Fenomena krisis istiqomah yang tampak pada pasutri begitu memprihatinkan. Kalau dahulu sebelum menikah calon istri rajin berpuasa sunnah Senin Kamis atau puasa pertengahan bulan, kini setelah menikah sudah mulai jarang atau bahkan tidak lagi melakukannya. Dahulu, calon suami itu rajin sholat malam, dhuha, dan lainnya, setelah menikah untuk sholat fardhu berjama’ah di masjid saja sering terlambat, dan bahkan tak jarang ia sholat di rumah berjama’ah dengan sang istri. Dahulu jejaka dan gadis itu rajin pergi ke pengajian-pengajian dan selalu berada di shof terdepan, kini sudah (sangat) jarang hadir.

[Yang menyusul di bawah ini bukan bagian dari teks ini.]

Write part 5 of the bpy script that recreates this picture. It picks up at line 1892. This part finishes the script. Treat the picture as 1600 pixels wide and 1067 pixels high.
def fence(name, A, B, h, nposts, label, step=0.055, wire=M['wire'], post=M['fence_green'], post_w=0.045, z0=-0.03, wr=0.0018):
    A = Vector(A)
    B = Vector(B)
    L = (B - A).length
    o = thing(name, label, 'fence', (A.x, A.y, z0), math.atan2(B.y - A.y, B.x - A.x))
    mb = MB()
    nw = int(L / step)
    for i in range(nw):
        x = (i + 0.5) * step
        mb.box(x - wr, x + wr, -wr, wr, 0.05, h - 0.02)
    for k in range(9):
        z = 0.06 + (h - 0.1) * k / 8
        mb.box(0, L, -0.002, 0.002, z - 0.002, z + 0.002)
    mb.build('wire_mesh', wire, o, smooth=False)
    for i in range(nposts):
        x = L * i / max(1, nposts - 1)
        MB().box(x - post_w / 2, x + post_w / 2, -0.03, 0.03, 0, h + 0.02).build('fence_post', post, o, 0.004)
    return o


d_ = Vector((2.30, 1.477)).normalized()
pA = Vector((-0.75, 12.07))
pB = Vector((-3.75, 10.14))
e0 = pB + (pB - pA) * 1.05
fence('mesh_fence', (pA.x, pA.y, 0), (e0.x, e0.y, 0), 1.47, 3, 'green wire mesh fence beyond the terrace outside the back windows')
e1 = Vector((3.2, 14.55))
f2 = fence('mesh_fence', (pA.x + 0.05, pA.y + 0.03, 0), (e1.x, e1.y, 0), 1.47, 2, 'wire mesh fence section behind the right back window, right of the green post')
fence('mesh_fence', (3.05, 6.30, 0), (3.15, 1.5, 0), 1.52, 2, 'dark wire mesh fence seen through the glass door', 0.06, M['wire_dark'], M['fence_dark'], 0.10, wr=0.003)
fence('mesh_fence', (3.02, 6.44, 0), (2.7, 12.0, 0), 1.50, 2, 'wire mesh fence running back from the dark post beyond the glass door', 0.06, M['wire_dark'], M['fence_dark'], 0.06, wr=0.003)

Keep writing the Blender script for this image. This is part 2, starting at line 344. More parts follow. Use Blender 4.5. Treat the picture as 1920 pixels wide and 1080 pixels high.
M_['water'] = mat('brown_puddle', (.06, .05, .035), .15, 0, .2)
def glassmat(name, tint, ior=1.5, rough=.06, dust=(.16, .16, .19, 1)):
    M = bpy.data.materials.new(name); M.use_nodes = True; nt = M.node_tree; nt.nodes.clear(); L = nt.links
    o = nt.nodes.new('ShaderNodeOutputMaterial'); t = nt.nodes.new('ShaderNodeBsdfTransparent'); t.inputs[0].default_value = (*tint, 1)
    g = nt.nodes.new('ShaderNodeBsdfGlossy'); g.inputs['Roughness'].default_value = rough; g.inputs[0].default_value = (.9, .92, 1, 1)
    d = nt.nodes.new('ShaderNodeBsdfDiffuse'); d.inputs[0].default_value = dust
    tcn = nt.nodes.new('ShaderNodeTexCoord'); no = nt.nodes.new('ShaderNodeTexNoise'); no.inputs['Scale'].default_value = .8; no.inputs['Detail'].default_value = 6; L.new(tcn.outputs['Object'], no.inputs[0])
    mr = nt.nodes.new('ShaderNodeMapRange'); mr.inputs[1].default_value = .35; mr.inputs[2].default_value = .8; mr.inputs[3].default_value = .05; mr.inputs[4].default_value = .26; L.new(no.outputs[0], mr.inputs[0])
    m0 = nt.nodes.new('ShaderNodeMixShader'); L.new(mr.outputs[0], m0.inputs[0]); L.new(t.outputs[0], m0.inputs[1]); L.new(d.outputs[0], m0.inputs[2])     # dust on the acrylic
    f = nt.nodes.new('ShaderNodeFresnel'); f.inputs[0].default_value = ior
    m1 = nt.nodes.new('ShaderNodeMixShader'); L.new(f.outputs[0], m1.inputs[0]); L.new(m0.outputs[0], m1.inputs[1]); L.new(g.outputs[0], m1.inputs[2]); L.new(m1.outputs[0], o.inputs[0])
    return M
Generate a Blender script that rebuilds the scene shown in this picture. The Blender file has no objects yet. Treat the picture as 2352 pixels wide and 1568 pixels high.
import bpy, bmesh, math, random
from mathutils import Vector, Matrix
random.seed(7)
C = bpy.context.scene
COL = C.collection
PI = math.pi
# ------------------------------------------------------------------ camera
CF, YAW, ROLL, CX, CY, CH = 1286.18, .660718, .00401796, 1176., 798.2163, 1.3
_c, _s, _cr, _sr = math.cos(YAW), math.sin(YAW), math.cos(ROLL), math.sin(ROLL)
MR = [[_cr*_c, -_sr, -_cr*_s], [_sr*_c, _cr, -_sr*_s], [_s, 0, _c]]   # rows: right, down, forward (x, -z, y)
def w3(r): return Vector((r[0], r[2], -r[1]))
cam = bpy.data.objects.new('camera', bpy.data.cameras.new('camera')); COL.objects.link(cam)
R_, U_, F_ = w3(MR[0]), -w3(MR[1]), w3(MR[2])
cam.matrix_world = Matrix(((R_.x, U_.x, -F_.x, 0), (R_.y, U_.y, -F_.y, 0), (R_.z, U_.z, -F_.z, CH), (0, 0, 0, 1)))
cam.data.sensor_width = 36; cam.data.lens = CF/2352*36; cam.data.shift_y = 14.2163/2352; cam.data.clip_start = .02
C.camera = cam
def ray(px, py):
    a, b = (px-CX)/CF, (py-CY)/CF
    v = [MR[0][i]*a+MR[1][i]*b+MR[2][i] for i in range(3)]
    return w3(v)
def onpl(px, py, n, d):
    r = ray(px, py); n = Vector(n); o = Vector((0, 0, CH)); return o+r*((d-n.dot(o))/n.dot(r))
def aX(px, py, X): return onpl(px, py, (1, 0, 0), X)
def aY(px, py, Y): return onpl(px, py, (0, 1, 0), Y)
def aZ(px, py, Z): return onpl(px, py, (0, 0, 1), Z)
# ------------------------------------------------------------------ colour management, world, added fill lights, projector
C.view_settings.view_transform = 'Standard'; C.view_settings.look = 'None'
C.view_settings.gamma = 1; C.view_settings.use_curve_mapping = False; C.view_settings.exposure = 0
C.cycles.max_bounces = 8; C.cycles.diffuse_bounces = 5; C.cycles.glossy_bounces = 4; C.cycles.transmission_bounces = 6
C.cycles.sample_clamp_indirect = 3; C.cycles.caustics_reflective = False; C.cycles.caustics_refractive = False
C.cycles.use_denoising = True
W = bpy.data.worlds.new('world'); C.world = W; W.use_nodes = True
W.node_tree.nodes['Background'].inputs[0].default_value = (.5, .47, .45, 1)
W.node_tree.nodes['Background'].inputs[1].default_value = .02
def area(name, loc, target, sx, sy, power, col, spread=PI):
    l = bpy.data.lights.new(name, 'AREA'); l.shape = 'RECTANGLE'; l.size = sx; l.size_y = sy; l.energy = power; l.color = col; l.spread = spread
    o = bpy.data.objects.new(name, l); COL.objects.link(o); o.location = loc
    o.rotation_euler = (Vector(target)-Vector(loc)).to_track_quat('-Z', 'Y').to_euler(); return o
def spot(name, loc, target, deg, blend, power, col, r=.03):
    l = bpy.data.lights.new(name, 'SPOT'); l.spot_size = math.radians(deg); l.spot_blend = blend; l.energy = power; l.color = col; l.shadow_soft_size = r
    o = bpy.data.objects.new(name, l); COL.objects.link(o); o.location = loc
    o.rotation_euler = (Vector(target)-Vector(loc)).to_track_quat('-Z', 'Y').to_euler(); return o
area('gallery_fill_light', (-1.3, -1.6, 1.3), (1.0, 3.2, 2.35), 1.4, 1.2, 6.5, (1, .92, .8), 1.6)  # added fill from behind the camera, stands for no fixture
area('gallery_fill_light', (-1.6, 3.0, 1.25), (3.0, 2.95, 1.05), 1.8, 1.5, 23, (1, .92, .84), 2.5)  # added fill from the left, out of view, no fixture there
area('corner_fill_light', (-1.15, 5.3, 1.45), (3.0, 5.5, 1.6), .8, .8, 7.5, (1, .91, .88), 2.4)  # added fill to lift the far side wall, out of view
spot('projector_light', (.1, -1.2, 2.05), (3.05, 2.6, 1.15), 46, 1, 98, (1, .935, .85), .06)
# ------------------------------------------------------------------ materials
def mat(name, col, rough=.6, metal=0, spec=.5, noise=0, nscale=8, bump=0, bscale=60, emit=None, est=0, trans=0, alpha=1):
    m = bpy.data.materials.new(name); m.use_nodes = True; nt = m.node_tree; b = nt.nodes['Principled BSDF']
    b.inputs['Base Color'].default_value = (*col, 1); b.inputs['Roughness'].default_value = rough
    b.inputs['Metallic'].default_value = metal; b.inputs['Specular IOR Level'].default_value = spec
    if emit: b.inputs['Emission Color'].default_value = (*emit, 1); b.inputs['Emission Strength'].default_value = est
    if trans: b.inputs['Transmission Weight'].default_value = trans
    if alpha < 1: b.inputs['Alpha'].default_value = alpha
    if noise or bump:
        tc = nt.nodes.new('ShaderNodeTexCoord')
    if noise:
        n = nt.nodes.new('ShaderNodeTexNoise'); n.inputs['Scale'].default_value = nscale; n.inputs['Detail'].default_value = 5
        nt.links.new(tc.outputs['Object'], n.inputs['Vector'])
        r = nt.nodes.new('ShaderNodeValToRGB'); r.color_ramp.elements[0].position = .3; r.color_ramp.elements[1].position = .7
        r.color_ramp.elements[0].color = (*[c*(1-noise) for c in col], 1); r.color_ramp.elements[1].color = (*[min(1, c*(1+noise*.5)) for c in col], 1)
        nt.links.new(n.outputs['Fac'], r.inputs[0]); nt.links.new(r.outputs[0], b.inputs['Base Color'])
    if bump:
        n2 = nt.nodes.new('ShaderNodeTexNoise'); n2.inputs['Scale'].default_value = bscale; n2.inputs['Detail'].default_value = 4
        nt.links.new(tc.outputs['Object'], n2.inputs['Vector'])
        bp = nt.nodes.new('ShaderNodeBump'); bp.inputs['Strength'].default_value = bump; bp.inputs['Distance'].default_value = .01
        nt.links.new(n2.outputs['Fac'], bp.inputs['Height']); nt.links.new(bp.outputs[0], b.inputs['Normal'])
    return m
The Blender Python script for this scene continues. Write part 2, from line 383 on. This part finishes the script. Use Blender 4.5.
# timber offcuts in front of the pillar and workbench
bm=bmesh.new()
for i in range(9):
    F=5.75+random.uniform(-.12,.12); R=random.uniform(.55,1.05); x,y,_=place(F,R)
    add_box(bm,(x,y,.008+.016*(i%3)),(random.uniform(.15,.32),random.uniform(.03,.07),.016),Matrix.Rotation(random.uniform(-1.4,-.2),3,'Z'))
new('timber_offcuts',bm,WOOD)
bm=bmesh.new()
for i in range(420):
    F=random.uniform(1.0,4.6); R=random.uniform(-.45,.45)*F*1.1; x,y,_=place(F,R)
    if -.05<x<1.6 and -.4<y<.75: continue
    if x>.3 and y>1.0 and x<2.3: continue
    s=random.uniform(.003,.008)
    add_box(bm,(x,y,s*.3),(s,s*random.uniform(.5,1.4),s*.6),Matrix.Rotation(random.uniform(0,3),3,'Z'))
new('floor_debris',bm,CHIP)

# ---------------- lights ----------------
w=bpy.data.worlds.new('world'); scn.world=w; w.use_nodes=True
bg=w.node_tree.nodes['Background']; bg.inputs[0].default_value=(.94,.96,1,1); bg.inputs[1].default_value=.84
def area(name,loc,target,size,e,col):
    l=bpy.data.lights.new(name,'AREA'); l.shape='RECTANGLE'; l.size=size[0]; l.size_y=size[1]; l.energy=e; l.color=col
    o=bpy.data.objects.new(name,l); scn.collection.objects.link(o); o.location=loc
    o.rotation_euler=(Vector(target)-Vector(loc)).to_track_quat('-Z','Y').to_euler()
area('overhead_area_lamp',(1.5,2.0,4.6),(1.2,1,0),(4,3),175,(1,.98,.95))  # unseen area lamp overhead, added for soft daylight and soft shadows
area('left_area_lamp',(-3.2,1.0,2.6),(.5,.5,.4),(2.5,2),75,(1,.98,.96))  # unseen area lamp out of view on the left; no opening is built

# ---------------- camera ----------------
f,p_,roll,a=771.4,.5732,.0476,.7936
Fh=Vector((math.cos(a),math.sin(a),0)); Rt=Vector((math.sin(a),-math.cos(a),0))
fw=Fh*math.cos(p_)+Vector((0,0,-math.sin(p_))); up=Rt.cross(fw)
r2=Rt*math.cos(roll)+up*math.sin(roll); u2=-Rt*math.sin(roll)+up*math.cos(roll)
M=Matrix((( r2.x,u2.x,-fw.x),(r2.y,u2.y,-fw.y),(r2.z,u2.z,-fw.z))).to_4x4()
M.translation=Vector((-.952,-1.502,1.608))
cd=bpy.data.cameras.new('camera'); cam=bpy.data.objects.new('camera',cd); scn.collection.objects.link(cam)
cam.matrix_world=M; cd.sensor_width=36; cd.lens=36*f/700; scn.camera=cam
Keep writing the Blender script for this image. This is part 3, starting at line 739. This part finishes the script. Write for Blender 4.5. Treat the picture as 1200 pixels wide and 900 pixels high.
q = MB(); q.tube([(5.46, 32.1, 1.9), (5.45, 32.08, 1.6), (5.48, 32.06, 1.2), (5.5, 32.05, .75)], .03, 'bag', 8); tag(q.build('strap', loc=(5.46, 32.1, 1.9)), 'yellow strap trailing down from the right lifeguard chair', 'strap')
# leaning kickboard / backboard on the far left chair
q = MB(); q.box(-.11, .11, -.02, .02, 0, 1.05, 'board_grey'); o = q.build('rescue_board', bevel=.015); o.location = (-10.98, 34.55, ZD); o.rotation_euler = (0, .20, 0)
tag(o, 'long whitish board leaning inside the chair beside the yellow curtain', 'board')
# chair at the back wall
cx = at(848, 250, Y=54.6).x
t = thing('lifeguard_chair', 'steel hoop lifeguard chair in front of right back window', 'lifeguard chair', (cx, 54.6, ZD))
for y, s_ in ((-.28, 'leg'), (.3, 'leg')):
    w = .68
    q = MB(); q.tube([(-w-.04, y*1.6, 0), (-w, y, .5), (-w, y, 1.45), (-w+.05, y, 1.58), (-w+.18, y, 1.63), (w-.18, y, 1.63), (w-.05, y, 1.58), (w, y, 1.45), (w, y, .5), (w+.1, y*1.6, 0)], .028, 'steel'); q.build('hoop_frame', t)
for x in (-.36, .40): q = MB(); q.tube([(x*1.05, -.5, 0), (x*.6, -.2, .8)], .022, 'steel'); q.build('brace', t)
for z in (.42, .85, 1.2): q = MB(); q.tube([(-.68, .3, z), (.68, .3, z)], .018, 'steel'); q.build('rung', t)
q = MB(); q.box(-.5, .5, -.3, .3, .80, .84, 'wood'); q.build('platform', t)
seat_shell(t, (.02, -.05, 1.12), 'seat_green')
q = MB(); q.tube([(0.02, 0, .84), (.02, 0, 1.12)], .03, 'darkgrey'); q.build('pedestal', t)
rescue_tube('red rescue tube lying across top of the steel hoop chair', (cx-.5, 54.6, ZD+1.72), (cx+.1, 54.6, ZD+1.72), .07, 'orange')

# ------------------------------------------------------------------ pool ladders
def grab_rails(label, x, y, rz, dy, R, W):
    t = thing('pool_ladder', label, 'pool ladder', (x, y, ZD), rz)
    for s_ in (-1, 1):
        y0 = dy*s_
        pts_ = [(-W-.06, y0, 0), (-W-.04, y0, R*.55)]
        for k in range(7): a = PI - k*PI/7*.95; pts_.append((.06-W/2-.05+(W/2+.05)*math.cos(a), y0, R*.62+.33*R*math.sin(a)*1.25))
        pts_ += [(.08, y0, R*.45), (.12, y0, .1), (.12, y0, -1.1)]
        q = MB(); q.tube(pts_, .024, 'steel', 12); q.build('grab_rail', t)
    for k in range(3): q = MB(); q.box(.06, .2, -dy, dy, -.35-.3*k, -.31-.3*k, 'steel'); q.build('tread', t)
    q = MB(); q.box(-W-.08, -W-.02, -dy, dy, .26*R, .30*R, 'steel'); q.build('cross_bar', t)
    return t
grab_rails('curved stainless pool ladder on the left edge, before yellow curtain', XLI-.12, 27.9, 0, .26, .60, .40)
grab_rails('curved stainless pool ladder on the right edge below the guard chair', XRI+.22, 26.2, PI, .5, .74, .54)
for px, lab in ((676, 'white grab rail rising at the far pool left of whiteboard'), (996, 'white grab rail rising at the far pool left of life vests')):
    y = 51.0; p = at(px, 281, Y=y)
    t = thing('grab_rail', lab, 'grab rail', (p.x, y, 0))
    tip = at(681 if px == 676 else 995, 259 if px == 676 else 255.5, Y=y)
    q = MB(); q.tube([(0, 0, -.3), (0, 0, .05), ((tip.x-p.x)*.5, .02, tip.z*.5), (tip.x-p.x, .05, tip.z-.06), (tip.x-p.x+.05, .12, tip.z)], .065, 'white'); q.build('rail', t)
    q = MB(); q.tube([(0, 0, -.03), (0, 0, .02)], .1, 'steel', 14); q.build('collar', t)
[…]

Banyak kita jumpai saudara kita yang menjadi kendur semangat ibadahnya sebab tidak kuasa menghadapi arus gelombang kehidupan. Memang, dalam kehidupan seseorang banyak hal yang terjadi yang sangat berpengaruh pada kualitas keistiqomahannya. Salah satu contohnya adalah kehidupan berteman, oleh sebab itu Rosululloh shallallahu ‘alaihi wasallam bersabda:

الرَّجُلُ عَلَى دِينِ خَلِيلِهِ فَلْيَنْظُرْ أَحَدُكُمْ مَنْ يُخَالِلُ.

“Seseorang itu menurut agama sahabat karibnya, maka hendaklah seseorang di antara kalian memperhatikan orang yang ia jadikan temannya.” (HR. Abu Dawud: 4193, Tirmidzi: 2300, dihasankan oleh al-Albani)

Ketika seseorang berkawan dengan seorang yang sholih maka ia bisa mendapatkan faedah dari kesholihan kawannya sehingga ia pun menjadi seorang yang sholih dan istiqomah di atas kesholihan. Sebaliknya tatkala ia berkawan dengan orang yang tholih (tidak sholih) maka keistiqomahannya akan goyang dan mulai menurun sehingga ia pun bisa ikut menjadi tholih meski sebelumnya ia seorang yang sangat sholih. Semuanya disebabkan oleh kawan karib yang selalu dekat bersahabat.

Berbicara tentang kawan karib yang selalu dekat mungkin kita lupa bahwa ada yang lebih dekat dari sekadar hubungan berkawan, ialah hubungan antara pasutri. Sebab pasutri bukan sekadar berkawan melainkan berpadu dalam satu ikatan pernikahan membentuk kesatuan dalam rumah tangga. Maka bisa dipahami bahwa kesholihan maupun ketholihan mereka berdua akan sangat besar pengaruhnya bagi keistiqomahan diri masing-masing. Kalau kedua orang pasutri adalah orang yang sholih maka sungguh beruntung mereka telah mendapatkan pendamping hidup yang akan memberikan pengaruh kesholihan serupa dan memperkuat kualitas istiqomah mereka berdua, insya Alloh subhanahu wata’ala.

Ada apa dengan istiqomah? Apa pentingnya istiqomah dalam hidup ini? Bila anda belum mengetahui keutamaan istiqomah maka anda tidak akan terpanggil untuk memilikinya, namun tidakkah anda mendambakan kebahagiaan hidup yang optimis menatap masa depan gemilang dengan Surga yang dijanjikan dan tidak pula pesimis melihat masa lalu? Bila anda mendambakannya dan sudah tentu, maka ketahuilah bahwa Alloh subhanahu wata’ala hanya menganugerahkan kebahagiaan hidup kepada mereka yang beriman dan senantiasa istiqomah. Perhatikan firman Alloh subhanahu wata’ala berikut:

Sesungguhnya orang-orang yang mengatakan: “Robb kami ialah Alloh”, kemudian mereka tetap istiqomah maka tidak ada kekhawatiran terhadap mereka dan mereka tiada (pula) berduka cita. Mereka itulah penghuni-penghuni Surga, mereka kekal di dalamnya; sebagai balasan atas apa yang telah mereka kerjakan. (QS. al-Ahqof [46]: 13–14)

Sungguh benar, di balik istiqomah ada kebahagiaan. Semoga Alloh azza wajalla menetapkan langkah kaki kita di atas istiqomah dan meneguhkan hati kita dengan keimanan dan menganugerahkan kebahagiaan, Âmîn. Wallohul-Muwaffiq.